April 14, 2008

Yearning for Zion

I have been following, out of the corner of my eye, the developments in Eldorado, TX at Yearning for Zion Ranch, the home of the Fundamentalist Latter Day Saints compound that has been so much in the news. And, while I certainly have no sympathy with their polygamous practices, their heretical view of Jesus and the gospel, or any form of their suspected abuse of children…I find my heart moved in sympathy for the people of YFZ Ranch.

This week hearings begin to determine the fate of 416 children taken into state custody from the Ranch. 416 kids who do not know any better than to think their home is normal; 416 kids who may lose their families temporarily, and maybe permanently; and 416 kids who have no real idea why any of this is happening to them. There are also over a hundred mothers who are losing their families. Not to mention the dads. Are all of them abusive monsters? I don’t know. Chances are some of them are not. Have all 416 children been victims of abuse? It seems highly unlikely. But now entire families find themselves torn apart—based on one report of abuse, plus a general suspicion of more.

Make no mistake. Whatever child (or wife) abuse is happening at YFZ needs to be punished to the full extent of the law. If underage marriage is being forced on young girls, the government should be their advocate. I in no way defend men like Warren Jeffs who prey on children through the guise of religious belief. He and others like him deserve whatever punishment they receive. But this situation saddens and scares me.

It saddens me for these poor, frightened children—both because of the possibility of abuse, and because all 416 of them have been snatched away—abuse or no. We ought to be praying for them—that God protects them; and that He shines the true light of Christ through this dark cloud.

The situation at YFZ also scares me. If state officials can raid an entire compound and carry away 416 children—simply because one child reported abuse—what sort of precedent does that set? I am no expert on child welfare. I know there are situations where children must be removed from their homes. But my worry is that the line is getting blurrier and blurrier. Children can, apparently, be removed from their homes without proof of abuse, but simply accusation and surmise. It may turn out that the fostering of 416 children was the right choice. But it may not. We don’t know yet. And the quickness of the removal of these 416 leaves me asking: ‘What next?’ With the religious intoleration that is slowly building in this country, is a day coming when faithful Christian families might be subject to such search and seizure because they spank their children; because the neighbors suspect they spank their children; or because they homeschool their children (one of the public knocks on the FLDS folks)?

I don’t want to be a prophet of doom. But I do believe that Christians ought to be paying attention to the events at YFZ and realize that, although we in no way, shape, or form agree with the practices of the FLDS, our own biblical values and beliefs may, in 20 years, seem just as bizarre, unhealthy, and criminal in the eyes of our ever more secular culture.

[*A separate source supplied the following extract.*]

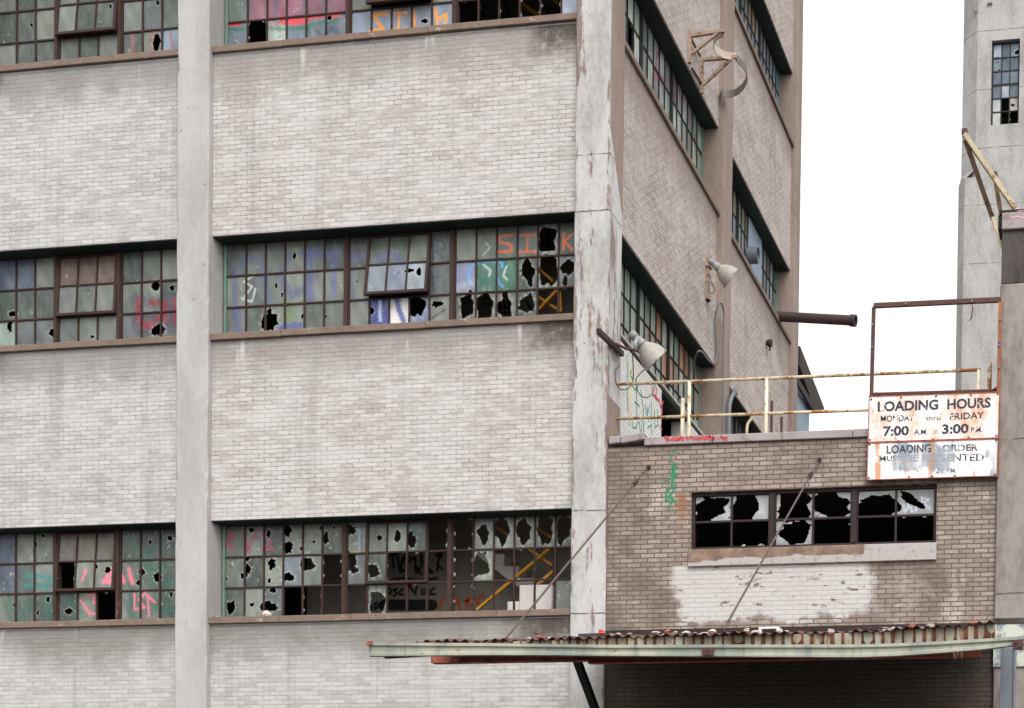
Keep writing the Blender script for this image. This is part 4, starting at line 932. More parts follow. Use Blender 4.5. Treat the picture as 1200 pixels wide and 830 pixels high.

At the very least, YFZ is a mandate to pray—for the 416; for the eternal souls of the entire group; and for our own liberties as distinctly religious people. YFZ, to me, is also a mandate to obey Deuteronomy 6.6-9. What happens to the ten-year old YFZ kid who maybe never goes back home? Will he still believe what his parents taught him when he is twenty? Or will he have blended into the secular culture around him? More close to home—what would happen if my Julia or Andrew or Silas were taken from me? Am I training them so diligently that they would, like Daniel, remain true to Jesus even if dragged into a completely pagan upbringing? The thought makes me shudder. We are stranger to the onlooking world than we think. So the possibility of a raid on Christians may not be as remote as it seems. So I’ve got work to do. And, if you are a parent, so do you.

May our children, whatever their earthly fate may be, find themselves always and truly yearning for Zion.